>> start Material

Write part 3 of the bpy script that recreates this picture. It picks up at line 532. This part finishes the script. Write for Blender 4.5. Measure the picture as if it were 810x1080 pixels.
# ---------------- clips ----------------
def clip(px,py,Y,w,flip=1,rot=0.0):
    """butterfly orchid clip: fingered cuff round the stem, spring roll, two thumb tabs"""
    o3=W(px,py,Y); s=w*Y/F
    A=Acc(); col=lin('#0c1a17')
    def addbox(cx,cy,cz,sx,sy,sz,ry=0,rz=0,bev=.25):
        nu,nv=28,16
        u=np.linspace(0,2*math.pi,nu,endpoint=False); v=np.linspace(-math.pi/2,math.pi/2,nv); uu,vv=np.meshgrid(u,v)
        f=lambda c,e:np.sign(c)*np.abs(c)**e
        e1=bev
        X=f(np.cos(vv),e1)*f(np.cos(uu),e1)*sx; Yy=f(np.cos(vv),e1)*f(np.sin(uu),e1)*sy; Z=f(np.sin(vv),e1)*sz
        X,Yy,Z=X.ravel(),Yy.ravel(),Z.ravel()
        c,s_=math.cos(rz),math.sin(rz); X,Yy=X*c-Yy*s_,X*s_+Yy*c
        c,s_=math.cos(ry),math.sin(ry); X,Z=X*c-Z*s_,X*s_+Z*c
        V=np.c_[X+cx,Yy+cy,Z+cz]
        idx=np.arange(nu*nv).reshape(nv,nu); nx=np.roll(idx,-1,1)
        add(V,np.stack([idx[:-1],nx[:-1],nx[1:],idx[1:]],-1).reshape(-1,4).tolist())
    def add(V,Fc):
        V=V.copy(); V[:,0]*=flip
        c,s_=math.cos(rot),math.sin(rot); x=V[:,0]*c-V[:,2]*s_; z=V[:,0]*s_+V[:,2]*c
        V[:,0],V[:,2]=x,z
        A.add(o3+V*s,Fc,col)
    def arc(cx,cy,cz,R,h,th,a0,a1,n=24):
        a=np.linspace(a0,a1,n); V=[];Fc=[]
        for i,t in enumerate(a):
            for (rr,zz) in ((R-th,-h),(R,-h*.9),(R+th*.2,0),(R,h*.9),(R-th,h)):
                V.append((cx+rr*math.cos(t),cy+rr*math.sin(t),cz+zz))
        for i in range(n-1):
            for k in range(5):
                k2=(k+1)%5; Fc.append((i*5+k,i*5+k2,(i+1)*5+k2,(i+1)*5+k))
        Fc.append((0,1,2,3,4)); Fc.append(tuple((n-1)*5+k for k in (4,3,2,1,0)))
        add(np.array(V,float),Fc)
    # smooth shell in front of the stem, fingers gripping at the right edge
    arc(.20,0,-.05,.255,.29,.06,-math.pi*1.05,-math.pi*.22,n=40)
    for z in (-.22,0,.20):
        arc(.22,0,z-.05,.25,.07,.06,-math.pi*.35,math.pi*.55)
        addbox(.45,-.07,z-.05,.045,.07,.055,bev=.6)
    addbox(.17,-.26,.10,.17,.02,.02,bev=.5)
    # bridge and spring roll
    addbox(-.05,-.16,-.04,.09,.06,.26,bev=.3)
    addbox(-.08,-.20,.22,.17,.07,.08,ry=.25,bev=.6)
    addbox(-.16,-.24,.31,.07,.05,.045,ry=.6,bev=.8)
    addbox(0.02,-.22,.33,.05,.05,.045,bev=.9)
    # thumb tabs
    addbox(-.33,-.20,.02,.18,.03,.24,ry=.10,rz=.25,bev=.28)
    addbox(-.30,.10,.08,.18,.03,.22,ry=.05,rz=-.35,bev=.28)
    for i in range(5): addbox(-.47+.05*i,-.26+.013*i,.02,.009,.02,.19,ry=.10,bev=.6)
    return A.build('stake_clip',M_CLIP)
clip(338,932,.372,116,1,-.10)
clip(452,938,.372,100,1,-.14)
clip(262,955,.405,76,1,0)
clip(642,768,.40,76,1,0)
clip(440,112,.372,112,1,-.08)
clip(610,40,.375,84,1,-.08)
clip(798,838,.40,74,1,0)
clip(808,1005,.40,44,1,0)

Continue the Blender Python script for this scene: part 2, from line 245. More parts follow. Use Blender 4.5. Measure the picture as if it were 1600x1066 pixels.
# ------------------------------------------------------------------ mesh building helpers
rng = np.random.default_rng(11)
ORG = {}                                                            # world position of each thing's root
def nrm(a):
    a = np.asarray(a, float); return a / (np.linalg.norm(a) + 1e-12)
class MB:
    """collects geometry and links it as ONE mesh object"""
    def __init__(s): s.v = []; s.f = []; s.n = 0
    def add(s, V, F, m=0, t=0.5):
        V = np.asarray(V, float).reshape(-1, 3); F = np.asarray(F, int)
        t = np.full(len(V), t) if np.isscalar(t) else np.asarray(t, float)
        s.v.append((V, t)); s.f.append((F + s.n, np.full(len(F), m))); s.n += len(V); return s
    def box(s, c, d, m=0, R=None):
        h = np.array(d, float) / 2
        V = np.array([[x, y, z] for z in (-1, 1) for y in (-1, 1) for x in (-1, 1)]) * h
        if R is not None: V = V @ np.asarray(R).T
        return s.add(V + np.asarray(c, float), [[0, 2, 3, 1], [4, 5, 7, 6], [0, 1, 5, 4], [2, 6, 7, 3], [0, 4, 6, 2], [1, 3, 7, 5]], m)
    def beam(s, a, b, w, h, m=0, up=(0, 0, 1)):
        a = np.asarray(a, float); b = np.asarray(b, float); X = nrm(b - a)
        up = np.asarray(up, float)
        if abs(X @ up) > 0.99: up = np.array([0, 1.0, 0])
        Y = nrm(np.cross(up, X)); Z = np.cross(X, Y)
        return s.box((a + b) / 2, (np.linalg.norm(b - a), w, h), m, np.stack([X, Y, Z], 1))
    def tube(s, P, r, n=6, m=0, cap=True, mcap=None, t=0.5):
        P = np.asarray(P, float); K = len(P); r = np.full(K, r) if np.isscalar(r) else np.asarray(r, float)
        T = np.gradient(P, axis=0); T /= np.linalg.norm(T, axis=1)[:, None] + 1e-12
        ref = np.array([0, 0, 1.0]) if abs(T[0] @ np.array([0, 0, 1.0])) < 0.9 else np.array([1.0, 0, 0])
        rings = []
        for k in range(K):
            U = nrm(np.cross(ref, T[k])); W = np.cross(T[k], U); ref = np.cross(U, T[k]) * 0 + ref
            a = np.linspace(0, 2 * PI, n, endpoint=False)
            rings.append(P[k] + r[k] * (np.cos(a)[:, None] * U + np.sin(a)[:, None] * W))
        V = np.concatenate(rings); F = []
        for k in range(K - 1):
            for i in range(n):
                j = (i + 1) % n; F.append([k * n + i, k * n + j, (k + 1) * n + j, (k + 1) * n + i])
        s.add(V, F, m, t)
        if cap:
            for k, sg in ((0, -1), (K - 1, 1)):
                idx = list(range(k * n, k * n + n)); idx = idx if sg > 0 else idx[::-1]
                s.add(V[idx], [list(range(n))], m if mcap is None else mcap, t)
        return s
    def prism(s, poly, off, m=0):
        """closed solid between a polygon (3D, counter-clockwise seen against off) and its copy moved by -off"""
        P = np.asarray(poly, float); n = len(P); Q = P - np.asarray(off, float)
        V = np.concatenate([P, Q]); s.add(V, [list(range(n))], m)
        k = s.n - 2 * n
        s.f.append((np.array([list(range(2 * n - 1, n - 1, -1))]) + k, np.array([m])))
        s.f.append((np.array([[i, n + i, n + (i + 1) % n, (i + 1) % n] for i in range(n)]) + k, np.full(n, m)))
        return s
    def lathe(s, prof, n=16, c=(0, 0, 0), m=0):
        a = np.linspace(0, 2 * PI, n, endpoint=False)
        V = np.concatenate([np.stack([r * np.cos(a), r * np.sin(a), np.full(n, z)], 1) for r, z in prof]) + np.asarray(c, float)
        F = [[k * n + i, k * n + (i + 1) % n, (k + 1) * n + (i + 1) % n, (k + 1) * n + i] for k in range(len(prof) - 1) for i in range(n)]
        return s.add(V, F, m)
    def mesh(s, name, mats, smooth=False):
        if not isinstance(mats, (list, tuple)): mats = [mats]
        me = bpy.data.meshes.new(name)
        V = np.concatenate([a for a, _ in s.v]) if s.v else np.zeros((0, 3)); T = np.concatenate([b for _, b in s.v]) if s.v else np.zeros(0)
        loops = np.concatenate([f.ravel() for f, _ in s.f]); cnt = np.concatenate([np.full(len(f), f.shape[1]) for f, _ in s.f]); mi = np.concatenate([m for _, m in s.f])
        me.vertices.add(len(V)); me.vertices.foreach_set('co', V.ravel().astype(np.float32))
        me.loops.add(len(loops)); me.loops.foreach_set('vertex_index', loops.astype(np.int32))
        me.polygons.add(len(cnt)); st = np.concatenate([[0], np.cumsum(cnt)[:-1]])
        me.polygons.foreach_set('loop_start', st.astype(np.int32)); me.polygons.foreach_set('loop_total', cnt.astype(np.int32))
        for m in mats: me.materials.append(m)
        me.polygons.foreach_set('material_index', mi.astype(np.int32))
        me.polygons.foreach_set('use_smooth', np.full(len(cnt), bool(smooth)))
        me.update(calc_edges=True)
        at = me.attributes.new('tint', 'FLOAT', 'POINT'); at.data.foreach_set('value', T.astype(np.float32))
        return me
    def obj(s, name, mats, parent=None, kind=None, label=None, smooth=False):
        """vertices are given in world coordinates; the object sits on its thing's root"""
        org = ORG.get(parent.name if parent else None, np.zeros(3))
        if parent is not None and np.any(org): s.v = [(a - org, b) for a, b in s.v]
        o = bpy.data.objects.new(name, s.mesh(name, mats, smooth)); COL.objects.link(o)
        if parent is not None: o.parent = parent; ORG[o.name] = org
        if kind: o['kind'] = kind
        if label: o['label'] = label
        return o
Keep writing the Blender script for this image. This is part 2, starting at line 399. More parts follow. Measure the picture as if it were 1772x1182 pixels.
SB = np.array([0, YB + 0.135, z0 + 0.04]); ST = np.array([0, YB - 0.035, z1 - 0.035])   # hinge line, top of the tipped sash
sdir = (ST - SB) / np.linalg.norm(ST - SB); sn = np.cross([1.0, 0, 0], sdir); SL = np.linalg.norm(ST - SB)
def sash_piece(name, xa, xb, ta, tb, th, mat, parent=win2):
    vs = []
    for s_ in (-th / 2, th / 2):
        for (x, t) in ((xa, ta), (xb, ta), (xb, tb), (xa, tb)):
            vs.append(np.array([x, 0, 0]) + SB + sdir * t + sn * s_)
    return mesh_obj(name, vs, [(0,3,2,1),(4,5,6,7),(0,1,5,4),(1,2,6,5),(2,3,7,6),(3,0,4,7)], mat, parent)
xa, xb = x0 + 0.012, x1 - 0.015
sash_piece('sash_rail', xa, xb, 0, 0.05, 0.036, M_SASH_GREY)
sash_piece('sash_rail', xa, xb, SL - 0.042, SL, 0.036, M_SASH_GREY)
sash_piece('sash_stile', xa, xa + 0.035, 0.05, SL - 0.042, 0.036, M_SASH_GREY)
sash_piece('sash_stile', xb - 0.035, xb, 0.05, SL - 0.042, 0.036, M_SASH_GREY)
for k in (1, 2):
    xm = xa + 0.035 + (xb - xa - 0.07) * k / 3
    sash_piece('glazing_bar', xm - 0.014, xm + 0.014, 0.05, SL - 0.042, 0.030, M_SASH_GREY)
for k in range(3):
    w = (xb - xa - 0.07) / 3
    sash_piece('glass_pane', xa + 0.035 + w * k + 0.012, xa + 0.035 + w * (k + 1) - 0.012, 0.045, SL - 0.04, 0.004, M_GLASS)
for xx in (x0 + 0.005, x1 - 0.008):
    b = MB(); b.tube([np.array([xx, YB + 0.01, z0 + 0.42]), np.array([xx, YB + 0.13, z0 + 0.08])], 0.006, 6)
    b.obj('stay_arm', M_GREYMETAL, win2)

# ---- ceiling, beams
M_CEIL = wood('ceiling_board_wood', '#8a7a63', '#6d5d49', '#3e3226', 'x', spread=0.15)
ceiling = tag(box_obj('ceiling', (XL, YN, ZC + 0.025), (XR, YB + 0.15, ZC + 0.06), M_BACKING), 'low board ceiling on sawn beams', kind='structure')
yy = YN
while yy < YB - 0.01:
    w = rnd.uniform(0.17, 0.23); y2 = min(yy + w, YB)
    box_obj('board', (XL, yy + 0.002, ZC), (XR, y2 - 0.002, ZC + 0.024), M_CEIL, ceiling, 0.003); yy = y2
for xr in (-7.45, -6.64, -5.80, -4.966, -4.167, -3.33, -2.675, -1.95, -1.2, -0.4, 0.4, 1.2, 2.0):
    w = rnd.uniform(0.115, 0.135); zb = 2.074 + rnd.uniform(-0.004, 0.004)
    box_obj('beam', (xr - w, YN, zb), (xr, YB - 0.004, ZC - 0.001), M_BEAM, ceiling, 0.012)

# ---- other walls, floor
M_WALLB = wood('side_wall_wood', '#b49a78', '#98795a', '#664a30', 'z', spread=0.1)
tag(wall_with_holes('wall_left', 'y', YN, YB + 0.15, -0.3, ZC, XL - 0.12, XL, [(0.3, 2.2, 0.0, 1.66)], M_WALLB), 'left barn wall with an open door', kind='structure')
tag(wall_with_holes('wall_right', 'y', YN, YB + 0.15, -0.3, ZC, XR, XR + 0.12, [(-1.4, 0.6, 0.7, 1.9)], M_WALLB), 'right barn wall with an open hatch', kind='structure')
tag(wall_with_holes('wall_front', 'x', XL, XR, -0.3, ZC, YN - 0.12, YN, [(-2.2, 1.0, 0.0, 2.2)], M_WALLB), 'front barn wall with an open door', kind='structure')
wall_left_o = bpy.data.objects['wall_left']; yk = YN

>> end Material

(Instructions to follow)
Lines containing the word "parts" are to be tallied; report only the total.

(Answer to this task)
2